***** Recorded information *****

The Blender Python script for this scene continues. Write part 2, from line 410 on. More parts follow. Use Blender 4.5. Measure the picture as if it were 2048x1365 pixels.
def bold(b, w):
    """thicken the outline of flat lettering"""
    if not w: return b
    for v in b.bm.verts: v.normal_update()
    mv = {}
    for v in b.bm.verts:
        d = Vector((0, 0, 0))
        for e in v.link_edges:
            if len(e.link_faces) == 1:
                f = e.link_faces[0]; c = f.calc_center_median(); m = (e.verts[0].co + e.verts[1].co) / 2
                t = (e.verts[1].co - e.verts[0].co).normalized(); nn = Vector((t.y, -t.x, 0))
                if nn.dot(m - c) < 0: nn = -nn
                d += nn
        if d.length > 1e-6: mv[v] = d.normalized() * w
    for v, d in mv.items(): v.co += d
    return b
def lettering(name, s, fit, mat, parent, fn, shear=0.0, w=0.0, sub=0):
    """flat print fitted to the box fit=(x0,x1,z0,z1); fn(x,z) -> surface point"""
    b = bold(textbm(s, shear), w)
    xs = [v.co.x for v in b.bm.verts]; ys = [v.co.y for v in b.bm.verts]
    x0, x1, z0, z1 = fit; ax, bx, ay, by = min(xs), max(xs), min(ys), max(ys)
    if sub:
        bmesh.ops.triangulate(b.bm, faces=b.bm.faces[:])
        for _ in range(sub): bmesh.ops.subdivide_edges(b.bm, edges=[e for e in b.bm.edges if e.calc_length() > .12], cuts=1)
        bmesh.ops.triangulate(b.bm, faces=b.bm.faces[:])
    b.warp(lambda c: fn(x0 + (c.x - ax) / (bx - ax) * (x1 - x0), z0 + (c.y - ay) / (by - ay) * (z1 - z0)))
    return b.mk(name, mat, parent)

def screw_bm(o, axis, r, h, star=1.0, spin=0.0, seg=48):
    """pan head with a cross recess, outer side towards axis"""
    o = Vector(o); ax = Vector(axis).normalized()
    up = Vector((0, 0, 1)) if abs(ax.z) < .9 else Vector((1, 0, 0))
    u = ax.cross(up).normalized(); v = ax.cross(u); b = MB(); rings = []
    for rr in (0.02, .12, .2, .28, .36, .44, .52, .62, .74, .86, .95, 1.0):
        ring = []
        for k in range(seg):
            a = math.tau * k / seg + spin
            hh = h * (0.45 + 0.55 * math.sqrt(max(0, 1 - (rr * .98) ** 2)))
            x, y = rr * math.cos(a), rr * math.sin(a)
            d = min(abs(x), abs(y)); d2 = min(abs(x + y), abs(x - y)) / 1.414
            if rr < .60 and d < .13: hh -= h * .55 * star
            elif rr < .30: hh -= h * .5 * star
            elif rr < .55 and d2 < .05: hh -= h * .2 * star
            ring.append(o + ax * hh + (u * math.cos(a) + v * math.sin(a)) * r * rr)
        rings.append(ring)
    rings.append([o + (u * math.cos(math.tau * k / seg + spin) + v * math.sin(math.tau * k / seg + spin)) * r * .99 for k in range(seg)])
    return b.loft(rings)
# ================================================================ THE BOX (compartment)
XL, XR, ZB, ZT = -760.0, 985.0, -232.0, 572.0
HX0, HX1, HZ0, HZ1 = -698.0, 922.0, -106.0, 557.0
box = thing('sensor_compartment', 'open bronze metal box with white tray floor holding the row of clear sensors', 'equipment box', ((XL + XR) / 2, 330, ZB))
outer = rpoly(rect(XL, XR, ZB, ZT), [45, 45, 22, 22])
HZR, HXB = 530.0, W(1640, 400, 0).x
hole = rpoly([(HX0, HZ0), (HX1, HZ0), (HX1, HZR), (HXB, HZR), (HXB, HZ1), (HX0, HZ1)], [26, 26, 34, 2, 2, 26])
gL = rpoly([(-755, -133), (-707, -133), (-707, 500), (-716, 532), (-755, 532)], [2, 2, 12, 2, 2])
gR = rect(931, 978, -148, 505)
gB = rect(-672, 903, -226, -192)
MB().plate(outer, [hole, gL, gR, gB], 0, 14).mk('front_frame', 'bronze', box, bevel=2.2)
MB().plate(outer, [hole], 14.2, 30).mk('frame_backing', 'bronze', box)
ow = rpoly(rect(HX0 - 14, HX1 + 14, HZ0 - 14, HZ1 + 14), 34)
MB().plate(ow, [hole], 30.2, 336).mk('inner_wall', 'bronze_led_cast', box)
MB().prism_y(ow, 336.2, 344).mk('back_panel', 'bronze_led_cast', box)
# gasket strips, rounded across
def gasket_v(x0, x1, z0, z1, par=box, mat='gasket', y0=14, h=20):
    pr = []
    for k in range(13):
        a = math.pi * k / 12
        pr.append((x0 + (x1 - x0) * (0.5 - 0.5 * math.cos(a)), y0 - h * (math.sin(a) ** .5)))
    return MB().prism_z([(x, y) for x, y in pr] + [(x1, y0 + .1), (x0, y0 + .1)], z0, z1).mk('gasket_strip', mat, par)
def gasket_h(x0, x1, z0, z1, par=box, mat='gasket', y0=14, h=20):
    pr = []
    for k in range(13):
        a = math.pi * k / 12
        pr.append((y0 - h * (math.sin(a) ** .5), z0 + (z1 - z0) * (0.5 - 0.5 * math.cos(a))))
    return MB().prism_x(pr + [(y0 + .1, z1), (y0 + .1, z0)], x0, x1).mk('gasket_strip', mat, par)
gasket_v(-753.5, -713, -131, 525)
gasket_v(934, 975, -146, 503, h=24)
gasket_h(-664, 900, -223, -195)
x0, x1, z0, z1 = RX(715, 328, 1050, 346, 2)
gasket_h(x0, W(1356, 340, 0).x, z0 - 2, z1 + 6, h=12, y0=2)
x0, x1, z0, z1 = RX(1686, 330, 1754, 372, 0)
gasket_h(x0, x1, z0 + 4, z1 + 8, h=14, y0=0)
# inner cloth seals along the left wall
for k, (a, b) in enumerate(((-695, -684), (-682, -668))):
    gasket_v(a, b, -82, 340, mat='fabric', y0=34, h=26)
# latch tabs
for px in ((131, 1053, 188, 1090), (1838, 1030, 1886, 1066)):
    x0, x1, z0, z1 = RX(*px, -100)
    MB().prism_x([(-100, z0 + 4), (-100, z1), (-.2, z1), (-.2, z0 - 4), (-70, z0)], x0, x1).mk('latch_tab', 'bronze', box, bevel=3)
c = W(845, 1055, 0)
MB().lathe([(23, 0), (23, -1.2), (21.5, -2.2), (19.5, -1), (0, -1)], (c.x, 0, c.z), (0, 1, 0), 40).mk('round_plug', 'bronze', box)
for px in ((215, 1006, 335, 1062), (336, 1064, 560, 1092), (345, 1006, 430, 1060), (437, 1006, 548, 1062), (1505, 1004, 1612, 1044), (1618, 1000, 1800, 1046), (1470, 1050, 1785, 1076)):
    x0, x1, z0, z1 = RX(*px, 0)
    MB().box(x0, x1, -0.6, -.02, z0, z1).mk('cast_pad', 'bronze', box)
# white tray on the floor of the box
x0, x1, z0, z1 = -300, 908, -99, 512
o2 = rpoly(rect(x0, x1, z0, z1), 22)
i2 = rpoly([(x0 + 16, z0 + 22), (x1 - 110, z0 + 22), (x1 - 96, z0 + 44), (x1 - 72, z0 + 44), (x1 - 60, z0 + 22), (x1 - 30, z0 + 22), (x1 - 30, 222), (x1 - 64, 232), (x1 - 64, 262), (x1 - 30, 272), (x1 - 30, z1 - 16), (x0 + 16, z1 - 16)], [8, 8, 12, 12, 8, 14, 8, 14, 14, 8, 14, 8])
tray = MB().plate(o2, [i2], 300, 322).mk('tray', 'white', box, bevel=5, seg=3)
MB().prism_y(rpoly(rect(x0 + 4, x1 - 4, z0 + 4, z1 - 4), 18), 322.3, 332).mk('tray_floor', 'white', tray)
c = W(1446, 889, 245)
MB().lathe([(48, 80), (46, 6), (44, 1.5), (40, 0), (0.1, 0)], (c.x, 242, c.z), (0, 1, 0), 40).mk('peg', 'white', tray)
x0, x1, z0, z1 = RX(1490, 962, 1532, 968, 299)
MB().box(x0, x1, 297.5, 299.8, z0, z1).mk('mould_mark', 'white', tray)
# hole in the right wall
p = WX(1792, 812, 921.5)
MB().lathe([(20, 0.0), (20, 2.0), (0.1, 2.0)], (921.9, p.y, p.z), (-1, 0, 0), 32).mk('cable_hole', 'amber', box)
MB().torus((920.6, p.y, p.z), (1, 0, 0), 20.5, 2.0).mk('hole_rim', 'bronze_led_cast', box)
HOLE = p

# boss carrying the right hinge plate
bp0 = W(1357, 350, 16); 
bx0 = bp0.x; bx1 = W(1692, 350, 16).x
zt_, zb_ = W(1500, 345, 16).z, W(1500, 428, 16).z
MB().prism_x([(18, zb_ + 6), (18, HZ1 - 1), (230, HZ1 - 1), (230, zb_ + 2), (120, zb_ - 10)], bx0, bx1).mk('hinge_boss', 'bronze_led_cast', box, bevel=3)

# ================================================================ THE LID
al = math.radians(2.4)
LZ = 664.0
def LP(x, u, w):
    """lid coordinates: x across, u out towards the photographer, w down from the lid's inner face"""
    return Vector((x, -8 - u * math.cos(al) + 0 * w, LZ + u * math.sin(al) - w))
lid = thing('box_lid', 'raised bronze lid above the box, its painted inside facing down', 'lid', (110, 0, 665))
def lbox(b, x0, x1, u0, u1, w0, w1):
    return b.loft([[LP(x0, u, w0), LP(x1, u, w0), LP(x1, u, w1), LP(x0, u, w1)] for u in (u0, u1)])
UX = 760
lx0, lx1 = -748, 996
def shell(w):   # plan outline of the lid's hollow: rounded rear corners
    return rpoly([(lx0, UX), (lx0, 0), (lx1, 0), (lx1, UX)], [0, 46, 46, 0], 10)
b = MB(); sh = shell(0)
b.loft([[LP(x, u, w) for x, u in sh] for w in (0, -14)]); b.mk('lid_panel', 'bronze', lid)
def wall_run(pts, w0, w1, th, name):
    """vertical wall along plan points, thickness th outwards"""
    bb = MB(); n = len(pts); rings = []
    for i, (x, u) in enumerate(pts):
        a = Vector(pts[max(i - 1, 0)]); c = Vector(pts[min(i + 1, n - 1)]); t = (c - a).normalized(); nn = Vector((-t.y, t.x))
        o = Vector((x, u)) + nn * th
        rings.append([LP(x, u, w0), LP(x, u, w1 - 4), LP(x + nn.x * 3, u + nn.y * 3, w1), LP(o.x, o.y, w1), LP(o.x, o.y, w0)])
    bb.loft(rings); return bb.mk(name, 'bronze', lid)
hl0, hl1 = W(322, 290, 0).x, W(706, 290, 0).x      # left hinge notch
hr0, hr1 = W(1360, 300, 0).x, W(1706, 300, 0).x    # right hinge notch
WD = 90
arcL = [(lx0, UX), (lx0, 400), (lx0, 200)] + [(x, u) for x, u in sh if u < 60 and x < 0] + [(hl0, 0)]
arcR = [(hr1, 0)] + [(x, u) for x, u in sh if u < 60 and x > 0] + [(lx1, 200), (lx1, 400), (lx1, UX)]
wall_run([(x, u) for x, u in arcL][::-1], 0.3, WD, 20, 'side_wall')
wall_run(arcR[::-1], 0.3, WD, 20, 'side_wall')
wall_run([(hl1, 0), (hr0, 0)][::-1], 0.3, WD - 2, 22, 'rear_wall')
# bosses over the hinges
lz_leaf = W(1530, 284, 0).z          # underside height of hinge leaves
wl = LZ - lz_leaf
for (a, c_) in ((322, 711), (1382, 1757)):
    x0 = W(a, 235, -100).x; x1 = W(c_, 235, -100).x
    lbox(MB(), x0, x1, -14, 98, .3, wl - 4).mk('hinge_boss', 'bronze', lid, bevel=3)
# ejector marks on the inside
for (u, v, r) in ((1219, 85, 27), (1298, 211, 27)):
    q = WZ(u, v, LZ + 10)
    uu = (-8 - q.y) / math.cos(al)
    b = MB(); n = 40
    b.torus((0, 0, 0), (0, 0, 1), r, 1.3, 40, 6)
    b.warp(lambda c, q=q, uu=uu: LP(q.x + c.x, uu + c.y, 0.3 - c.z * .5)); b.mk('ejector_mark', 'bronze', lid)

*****

## Instructions to follow
Every line from the one containing "lbox(MB(), x0, x1, -14, 98, .3, wl" through the end of the data must be repeated exactly, and no other line.

## Reply
    lbox(MB(), x0, x1, -14, 98, .3, wl - 4).mk('hinge_boss', 'bronze', lid, bevel=3)
# ejector marks on the inside
for (u, v, r) in ((1219, 85, 27), (1298, 211, 27)):
    q = WZ(u, v, LZ + 10)
    uu = (-8 - q.y) / math.cos(al)
    b = MB(); n = 40
    b.torus((0, 0, 0), (0, 0, 1), r, 1.3, 40, 6)
    b.warp(lambda c, q=q, uu=uu: LP(q.x + c.x, uu + c.y, 0.3 - c.z * .5)); b.mk('ejector_mark', 'bronze', lid)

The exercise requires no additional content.